Amrinder Singh, to his credit had been able to move the thrust of Punjab politics from religion to development. In his own words, Amrinder was quoted as saying that he was happy at the change in the focus from religion to roads. However, even with this plank the Congress could not better the Akalis and now it is for the Akalis to decide in which direction they want to take the politics of Punjab. There is no doubt that the cyclic change of governments between the Congress and the SAD is bound to witness another round of political vendetta. Analysts say that the new government is sure to raise some uncomfortable questions about the previous regimes conduct and witch hunting, as was done by the Congress, seems to be on the Akali minds now however much they deny it publicly. The Akalis will have to realize the importance of this victory. There is no doubt that the politics of Punjab has changed and rapid industrialization and the setting up SEZ’s will move focus away from religion based politics to one that is development oriented. Also the traditional revenue generator for the state seems to shifting from agriculture to industry, the Akalis will have to factor that in their policy formulation to remain popular with the electorate. The sooner Badal realizes this new reality, the longer they can stay in power.

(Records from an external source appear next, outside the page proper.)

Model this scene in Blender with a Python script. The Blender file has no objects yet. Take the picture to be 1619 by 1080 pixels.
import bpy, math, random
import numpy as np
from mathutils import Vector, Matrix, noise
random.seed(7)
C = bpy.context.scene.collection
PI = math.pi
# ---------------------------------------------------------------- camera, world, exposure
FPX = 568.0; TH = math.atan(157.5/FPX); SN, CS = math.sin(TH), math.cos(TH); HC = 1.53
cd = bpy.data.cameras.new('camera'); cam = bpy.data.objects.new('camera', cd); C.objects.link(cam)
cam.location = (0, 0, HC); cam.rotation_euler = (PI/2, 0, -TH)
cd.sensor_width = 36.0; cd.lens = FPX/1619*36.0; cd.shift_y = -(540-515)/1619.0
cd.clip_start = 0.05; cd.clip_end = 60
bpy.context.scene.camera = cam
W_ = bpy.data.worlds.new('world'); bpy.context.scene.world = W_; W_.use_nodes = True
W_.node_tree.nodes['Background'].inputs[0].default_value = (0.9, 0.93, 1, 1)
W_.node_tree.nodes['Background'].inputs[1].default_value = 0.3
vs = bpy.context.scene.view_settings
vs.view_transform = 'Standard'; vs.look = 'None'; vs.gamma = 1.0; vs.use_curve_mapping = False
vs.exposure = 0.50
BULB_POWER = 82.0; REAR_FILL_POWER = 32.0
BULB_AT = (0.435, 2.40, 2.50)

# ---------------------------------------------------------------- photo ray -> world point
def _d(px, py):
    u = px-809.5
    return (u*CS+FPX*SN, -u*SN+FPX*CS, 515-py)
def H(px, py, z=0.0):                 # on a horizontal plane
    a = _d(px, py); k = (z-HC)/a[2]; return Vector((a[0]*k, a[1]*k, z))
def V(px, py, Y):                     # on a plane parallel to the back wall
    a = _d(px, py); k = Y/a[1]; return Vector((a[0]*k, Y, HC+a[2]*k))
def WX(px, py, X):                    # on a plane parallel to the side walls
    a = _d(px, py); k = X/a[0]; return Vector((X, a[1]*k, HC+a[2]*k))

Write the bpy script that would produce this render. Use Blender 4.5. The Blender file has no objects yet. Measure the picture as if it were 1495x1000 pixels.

The Punjab victory would not have been possible had the BJP not performed as well as they did this time around. The dismal show in the last elections ensured that the NDA combine sank without a trace. This time some smart political maneuvers by Arun Jaitely ensured that the BJP tally has gone up to a respectable 18. Coupled with the victory in Uttrakhand, where former union minister BC Khanduri is the favorite to succeed N.D. Tiwari, the BJP is on a high. However, the party must realize that before it breaks open the champagne the real challenge lies in U.P. and the general elections in 2009, where the party has a dismal chance of winning at the moment. Although, analysts will argue that two years is eternity in politics.